* What the task requires: From the first line of the data through the line containing "mb = MB(); ribbon(mb, offs(KP[16:], -.10), .07, P_RED, .005);", return each line exactly.

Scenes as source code
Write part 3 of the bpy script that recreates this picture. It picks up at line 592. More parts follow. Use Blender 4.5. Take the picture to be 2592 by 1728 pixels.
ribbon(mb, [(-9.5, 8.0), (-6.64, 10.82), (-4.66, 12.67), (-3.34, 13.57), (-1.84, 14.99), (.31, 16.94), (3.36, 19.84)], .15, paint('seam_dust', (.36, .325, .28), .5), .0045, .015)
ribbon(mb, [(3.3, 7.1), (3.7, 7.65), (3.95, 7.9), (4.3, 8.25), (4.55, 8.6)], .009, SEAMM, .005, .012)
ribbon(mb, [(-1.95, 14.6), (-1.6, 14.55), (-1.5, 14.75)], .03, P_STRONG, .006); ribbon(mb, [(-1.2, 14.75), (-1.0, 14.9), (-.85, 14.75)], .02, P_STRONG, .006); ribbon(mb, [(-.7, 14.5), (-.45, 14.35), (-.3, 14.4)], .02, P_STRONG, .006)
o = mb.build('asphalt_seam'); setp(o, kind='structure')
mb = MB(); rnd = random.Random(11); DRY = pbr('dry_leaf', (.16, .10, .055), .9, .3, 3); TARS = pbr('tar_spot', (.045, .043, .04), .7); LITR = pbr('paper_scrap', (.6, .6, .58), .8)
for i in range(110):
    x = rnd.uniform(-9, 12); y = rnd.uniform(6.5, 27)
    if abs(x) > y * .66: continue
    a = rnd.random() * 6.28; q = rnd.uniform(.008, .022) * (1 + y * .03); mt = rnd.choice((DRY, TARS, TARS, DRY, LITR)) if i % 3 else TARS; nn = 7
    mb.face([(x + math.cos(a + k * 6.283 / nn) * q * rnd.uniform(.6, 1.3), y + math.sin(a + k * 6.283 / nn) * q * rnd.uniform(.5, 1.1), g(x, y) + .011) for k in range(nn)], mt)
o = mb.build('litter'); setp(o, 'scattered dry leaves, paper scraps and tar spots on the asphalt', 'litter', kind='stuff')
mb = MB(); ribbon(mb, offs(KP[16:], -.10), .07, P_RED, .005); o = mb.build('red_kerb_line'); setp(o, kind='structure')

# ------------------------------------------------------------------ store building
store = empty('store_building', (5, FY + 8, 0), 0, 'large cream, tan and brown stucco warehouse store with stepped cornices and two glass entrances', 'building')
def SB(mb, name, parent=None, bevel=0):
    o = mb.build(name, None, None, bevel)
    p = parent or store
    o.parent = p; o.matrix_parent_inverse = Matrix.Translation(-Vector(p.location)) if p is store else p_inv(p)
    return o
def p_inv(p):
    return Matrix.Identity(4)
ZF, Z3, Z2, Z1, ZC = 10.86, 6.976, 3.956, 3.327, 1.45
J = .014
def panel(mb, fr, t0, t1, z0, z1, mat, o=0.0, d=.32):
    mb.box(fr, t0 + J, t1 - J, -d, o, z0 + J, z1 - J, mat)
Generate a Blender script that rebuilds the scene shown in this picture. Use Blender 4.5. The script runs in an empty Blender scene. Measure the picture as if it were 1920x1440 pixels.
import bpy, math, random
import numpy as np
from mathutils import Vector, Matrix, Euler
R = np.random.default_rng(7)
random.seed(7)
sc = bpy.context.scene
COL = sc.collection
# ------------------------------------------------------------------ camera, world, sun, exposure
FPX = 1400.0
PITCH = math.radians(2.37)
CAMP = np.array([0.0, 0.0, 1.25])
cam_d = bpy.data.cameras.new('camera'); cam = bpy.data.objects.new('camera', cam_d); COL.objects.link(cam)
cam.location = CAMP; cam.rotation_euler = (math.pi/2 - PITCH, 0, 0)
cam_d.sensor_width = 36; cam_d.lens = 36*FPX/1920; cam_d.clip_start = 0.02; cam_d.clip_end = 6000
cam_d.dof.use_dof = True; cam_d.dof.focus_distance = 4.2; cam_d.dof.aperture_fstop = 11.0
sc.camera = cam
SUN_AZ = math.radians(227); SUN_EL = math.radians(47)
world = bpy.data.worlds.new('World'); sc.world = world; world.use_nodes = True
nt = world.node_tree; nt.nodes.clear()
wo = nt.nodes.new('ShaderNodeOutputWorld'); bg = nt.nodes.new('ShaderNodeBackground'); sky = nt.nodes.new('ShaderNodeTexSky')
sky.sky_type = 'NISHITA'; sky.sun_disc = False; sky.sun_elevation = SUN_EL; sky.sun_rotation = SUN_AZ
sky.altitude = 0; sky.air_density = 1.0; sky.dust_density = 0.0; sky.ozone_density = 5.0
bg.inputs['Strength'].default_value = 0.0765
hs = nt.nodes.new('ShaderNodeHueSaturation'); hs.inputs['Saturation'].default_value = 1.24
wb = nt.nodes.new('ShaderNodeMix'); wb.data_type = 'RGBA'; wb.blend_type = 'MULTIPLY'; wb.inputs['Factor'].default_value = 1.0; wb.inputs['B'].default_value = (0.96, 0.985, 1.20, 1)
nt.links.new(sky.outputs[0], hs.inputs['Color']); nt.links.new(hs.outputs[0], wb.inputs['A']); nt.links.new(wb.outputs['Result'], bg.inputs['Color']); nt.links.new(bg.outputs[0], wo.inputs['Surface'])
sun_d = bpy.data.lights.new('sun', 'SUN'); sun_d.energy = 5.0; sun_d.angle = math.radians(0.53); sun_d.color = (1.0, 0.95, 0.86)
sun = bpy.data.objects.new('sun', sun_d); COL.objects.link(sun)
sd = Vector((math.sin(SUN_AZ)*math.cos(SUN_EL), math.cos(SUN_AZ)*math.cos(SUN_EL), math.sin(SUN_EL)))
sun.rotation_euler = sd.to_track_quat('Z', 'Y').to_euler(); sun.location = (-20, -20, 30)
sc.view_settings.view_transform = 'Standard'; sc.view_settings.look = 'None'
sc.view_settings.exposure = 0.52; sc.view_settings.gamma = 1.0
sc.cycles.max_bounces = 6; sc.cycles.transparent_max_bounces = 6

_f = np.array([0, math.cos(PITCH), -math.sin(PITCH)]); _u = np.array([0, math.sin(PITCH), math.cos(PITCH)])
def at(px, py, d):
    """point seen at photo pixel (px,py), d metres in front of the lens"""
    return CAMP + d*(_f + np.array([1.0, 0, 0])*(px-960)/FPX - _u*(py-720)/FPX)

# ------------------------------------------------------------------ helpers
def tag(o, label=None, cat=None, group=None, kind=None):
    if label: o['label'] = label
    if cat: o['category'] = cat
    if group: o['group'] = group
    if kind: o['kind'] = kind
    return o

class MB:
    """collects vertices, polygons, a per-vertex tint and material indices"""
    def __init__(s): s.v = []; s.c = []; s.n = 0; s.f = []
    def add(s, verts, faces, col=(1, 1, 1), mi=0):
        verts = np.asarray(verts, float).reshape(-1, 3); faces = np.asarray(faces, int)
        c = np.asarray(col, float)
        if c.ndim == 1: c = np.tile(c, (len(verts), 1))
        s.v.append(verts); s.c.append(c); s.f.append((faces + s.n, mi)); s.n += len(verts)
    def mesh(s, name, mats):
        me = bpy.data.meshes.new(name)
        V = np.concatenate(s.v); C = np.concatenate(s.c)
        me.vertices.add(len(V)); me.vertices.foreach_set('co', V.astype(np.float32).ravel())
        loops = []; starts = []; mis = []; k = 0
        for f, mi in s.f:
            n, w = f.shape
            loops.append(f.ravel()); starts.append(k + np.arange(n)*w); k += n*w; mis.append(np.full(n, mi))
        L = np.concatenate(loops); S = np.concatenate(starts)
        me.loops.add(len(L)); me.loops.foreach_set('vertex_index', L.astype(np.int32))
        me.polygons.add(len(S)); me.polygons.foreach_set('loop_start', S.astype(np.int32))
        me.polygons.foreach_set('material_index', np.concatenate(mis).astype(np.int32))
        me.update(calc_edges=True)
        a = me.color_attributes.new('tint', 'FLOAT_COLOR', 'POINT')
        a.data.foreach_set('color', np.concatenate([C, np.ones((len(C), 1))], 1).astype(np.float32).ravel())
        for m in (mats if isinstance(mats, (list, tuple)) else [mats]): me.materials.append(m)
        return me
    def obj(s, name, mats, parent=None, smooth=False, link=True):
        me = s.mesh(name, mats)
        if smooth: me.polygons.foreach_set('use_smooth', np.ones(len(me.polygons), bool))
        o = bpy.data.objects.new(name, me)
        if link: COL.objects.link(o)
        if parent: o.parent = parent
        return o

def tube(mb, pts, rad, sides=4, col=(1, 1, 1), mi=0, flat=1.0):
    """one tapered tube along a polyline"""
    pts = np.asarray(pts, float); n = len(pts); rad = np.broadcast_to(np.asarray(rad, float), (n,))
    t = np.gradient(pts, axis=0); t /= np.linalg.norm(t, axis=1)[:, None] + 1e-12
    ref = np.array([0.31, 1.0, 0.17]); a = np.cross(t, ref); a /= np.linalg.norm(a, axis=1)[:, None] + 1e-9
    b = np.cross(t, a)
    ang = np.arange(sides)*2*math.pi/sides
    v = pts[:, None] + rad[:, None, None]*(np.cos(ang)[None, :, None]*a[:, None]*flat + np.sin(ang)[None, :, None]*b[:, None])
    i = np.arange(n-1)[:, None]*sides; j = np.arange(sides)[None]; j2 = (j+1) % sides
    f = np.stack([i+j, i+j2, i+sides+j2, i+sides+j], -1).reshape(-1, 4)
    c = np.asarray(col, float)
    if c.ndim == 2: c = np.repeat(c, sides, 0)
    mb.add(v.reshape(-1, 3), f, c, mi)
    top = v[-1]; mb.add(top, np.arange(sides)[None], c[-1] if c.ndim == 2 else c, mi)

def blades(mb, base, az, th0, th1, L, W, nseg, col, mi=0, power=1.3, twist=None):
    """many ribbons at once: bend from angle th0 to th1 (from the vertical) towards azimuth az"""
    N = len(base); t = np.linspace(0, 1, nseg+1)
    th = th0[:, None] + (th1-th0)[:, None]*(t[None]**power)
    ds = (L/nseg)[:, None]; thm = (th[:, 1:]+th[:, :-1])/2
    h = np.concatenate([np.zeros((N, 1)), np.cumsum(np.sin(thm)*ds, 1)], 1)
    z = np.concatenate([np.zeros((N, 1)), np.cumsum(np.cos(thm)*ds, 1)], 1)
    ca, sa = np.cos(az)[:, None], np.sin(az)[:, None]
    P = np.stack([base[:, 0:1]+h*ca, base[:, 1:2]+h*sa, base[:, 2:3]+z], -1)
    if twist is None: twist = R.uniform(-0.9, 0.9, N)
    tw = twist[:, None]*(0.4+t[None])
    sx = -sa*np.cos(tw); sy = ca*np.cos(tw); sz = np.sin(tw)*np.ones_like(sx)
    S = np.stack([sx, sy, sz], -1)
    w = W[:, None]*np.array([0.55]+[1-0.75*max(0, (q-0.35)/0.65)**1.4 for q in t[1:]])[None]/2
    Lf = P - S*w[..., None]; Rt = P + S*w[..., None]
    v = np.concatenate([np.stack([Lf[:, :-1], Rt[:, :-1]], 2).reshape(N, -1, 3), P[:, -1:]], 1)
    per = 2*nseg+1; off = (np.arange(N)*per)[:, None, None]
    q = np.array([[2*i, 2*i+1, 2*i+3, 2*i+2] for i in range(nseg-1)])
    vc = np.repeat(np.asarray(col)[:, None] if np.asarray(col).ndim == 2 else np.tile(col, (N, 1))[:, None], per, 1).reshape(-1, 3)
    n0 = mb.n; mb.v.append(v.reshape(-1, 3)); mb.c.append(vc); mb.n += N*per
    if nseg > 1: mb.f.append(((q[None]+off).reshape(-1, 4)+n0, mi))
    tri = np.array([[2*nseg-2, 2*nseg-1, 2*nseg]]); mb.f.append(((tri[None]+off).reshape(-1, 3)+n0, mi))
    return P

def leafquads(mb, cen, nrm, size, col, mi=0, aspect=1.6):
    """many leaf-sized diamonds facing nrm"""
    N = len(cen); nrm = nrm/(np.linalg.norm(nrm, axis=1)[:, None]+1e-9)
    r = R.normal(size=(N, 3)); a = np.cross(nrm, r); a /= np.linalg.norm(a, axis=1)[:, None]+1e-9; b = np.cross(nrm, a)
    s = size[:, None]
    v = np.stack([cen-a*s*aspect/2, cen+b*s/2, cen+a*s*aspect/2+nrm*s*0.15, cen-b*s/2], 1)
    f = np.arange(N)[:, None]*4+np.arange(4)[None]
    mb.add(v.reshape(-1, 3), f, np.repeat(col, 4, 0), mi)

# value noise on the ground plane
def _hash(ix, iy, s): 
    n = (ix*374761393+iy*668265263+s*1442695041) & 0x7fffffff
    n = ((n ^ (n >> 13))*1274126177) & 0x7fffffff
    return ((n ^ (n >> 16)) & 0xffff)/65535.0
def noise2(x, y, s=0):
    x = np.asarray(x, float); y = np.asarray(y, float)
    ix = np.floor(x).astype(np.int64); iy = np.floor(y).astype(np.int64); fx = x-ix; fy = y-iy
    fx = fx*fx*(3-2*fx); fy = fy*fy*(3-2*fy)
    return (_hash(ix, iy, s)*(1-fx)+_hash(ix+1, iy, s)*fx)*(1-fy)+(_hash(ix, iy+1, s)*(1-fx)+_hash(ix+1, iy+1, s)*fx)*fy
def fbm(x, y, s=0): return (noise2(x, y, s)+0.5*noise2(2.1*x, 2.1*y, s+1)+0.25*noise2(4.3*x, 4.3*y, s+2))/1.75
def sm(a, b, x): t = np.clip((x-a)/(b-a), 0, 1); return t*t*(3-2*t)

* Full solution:
Write part 3 of the bpy script that recreates this picture. It picks up at line 592. More parts follow. Use Blender 4.5. Take the picture to be 2592 by 1728 pixels.
ribbon(mb, [(-9.5, 8.0), (-6.64, 10.82), (-4.66, 12.67), (-3.34, 13.57), (-1.84, 14.99), (.31, 16.94), (3.36, 19.84)], .15, paint('seam_dust', (.36, .325, .28), .5), .0045, .015)
ribbon(mb, [(3.3, 7.1), (3.7, 7.65), (3.95, 7.9), (4.3, 8.25), (4.55, 8.6)], .009, SEAMM, .005, .012)
ribbon(mb, [(-1.95, 14.6), (-1.6, 14.55), (-1.5, 14.75)], .03, P_STRONG, .006); ribbon(mb, [(-1.2, 14.75), (-1.0, 14.9), (-.85, 14.75)], .02, P_STRONG, .006); ribbon(mb, [(-.7, 14.5), (-.45, 14.35), (-.3, 14.4)], .02, P_STRONG, .006)
o = mb.build('asphalt_seam'); setp(o, kind='structure')
mb = MB(); rnd = random.Random(11); DRY = pbr('dry_leaf', (.16, .10, .055), .9, .3, 3); TARS = pbr('tar_spot', (.045, .043, .04), .7); LITR = pbr('paper_scrap', (.6, .6, .58), .8)
for i in range(110):
    x = rnd.uniform(-9, 12); y = rnd.uniform(6.5, 27)
    if abs(x) > y * .66: continue
    a = rnd.random() * 6.28; q = rnd.uniform(.008, .022) * (1 + y * .03); mt = rnd.choice((DRY, TARS, TARS, DRY, LITR)) if i % 3 else TARS; nn = 7
    mb.face([(x + math.cos(a + k * 6.283 / nn) * q * rnd.uniform(.6, 1.3), y + math.sin(a + k * 6.283 / nn) * q * rnd.uniform(.5, 1.1), g(x, y) + .011) for k in range(nn)], mt)
o = mb.build('litter'); setp(o, 'scattered dry leaves, paper scraps and tar spots on the asphalt', 'litter', kind='stuff')
mb = MB(); ribbon(mb, offs(KP[16:], -.10), .07, P_RED, .005); o = mb.build('red_kerb_line'); setp(o, kind='structure')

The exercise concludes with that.